Bei meinen Recherchen zu den neuen Veranstaltungstarifen der Gema interviewte ich einige Protagonisten der Wiesbadener Musikszene. Da mir diese recht ausführliche und auch interessante Antworten auf meine Fragen gaben, die ich nicht alle in dem Artikelunterbringen konnte, dokumentiere ich diese Antworten hier, um euch einen noch etwas tiefergehenden und umfassenderen Blick auf das Thema zu geben. Heute ein Interview mit Julius Wagner, dem Hauptgeschäftsführer der Dehoga Hessen.
Julius Wagner ist Hauptgeschäftsführer der Dehoga Hessen. Der deutsche Hotel- und Gaststättenverband ist ein entschiedener Gegner der neuen Gema-Veranstaltungstarife und versucht zu verhindern, dass sie in der momentanen Form wirksam werden.
Herr Wagner, gelten die neue Tarife auch für normale Kneipen und Cafés, in denen Musik nur vom Band/CD/Laptop zur Hintergrundbeschallung gespielt wird?
Die Tarifreform betrifft die gesamte Branche, insbesondere alle musikrelevanten Bereiche von der Bar mit Hintergrundmusik bis zur Großraumdiscothek. Gerade für die sogenannte Musikkneipen, die vom „Band“ (laptop etc.) Musik abspielen sind die Steigerungen drastisch (über 1500 Prozent…).
Wie viele Gastwirte und Clubbetreiber sind von der Reform betroffen oder anders gefragt, wie viele Mitglieder haben Sie in Wiesbaden?

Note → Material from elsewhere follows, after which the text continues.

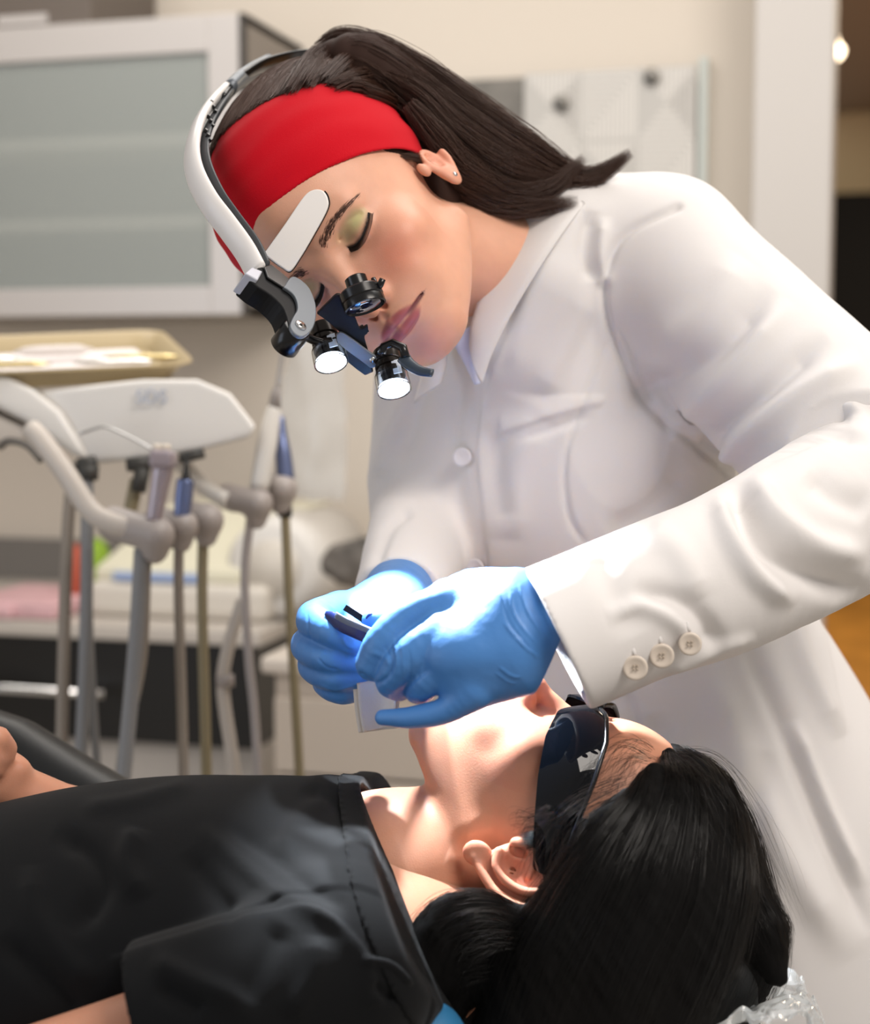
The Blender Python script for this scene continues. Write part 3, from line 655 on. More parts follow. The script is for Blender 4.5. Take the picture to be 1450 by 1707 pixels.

Da die Mitgliedschaft im Verband freiwillig ist, sind nicht alle Betriebe in Wiesbaden bei uns Mitglied. 155 Betriebe haben sich im Stadtgebiet Wiesbaden im DEHOGA Hessen organisiert. Davon sind sechs ausgewiesene Discotheken. Die Anzahl der betroffenen Betriebssegmente liegt jedoch deutlich höher.
Droht Wiesbaden ein „Clubsterben“ und Kneipen ohne Musik, wenn die Reform so kommt wie geplant?
Davon müssen wir in einzelnen Fällen aufgrund der Berechnungen und vor allem aufgrund direkter Aussagen der Wiesbadener Clubbetreiber leider ausgehen. Die GEMA Tarifreform bedroht in einer nie da gewesenen und branchenfernen Art und Weise die Clublandschaft Wiesbadens.
In Berlin haben sich Clubbetreiber zusammengetan, um gegen die geplante Reform zu protestieren? Würde die Dehoga Wiesbadener Clubbetreiber und Gastwirte bei einem ähnlichen Ansinnen unterstützen?
Selbstverständlich. Wir tun dies bereits. Mit unserer bundesweiten durchgeführten Aktion „Es ist 5 vor 12“ haben wir auch in Wiesbaden und Frankfurt Aktivitäten in den Clubs durchgeführt. Zuletzt führten wir am 24. August eine gemeinsame Aktion mit dem Hessischen Wirtschaftsminister und uns in einem Wiesbadener Club durch (im Gestüt Renz, Anm. Falk Sinß). Im Übrigen stehen wir in ständigem Austausch mit den Betreibern von Clubs und Discotheken, insbesondere in Frankfurt.
Die Gema sagt, für die meisten Betreiber werde es mit den neuen Tarifen preiswerter, ihr Verband sagt das Gegenteil. Wer hat recht?
Die GEMA betreibt Augenwischerei. Bei konkreten Nachfragen und der Konfrontation mit den Berechnungen auf Grundlage ihrer Reform weicht die GEMA aus. Nach wie vor legt die GEMA trotz mehrfacher Aufforderung keine Zahlen bzgl. der behaupteten Entlastungen in unserer Branche vor. Im Gegenteil: Die GEMA verdeutlicht immer wieder, dass sie von den Gastronomen und Discothekenbetreibern mehr Geld einnehmen will. Ich erspare Ihnen hier einige nicht zitierfähige Aussagen der GEMA Bezirksdirektion…
Was unternimmt die Dehoga noch gegen die Reform?
Der DEHOGA (Bundesverband) führt aktuell an der Seite der Bundesvereinigung der Musikveranstalter das Schiedsstellenverfahren vor dem zuständigen Deutschen Patent- und Markenamt in München mit der Möglichkeit der weiteren gerichtliche Auseinandersetzung. Des weiteren sensibilisieren wir Politik und Öffentlichkeit für die Brisanz des Themas.